Monday, July 9, 2012

Banking on "Bitter"......

"Bank on Bitter". That's my new motto. The last few months have been interesting. I'm trying to figure out exactly who I am. All parts of me: the radio chick, the friend, the chick that likes sex & will admit it, the grown up, the divorced chick, the bankrupt bitch, etc. It's interesting to look at all parts of who you are. Scary but interesting. Through my self discovery, I've decided that the "Bitter Bitch" is not only a role I play well on the radio, but part of my personality. The part that I think may make me some loot. I realized this past weekend that I am not fully over my last divorce. It's been five years & I still feel a lot of pain. Weird. I'm a balls out chick. I thought I'd be totally over it by now. I'm not though and that's ok. It'll take however long it takes Over the weekend I faced a very disturbing truth about my last marriage: I was mentally abused. Lots. I admitted that to someone over the weekend. Out loud. I've NEVER done that. I guess because I'm a strong, hard core chick I never wanted to face that part of my life.
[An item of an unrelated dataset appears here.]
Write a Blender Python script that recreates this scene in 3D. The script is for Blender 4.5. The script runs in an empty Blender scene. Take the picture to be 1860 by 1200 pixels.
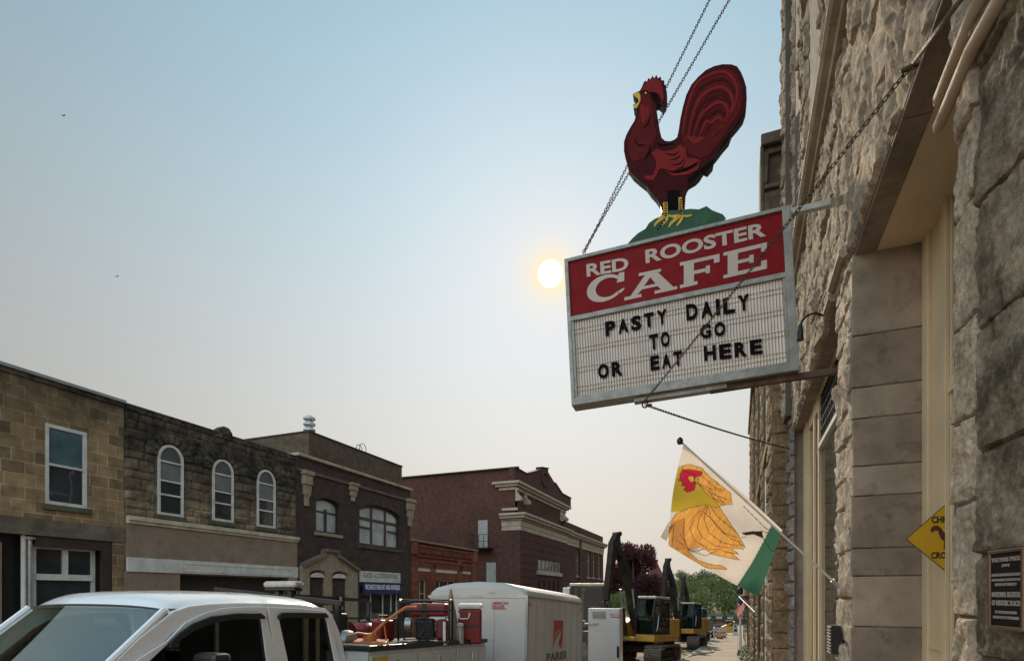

It makes me feel weak. Maybe I didn't acknowledge it because I had so much other crap to deal with. I felt like a failure because my 2nd marriage didn't work. I was trying to process the EX's constant cheating & lying AND deal with bankruptcy. Oh...and I lost my job two weeks after I left his punk ass. The mental damage was pushed WAY back in my skull. I just couldn't handle dealing with that along with all the other BS I had to deal with. So......here I am, five years later, recognizing and admitting something I never though possible. I was married to a mean dude. The damage he did to me mentally I'm still dealing with. Hell, it could be something I deal with for five more years or forever. As I process my emotions & work through some mental crap, I might as well try and profit from it. If I'm gonna be a "Bitter Bitch" I might as well try and cash in on it. I KNOW what I dealt with is totally minor compared to what some people deal with. I realize how lucky I am. But since I DO have a twisted since of humor I might as well try and bank on my bitterness. Making money wouldn't suck and helping others with what I've learned would be killer! Hence my new motto & philosophy: Bank on the Bitter baby! Ya gotta go with your strengths, right? :)

1 comment:

  1. Comparable situations! LOVE you Mel! Words from a very wise, strong lady that I've tried to live by. Have fun and try not to suck!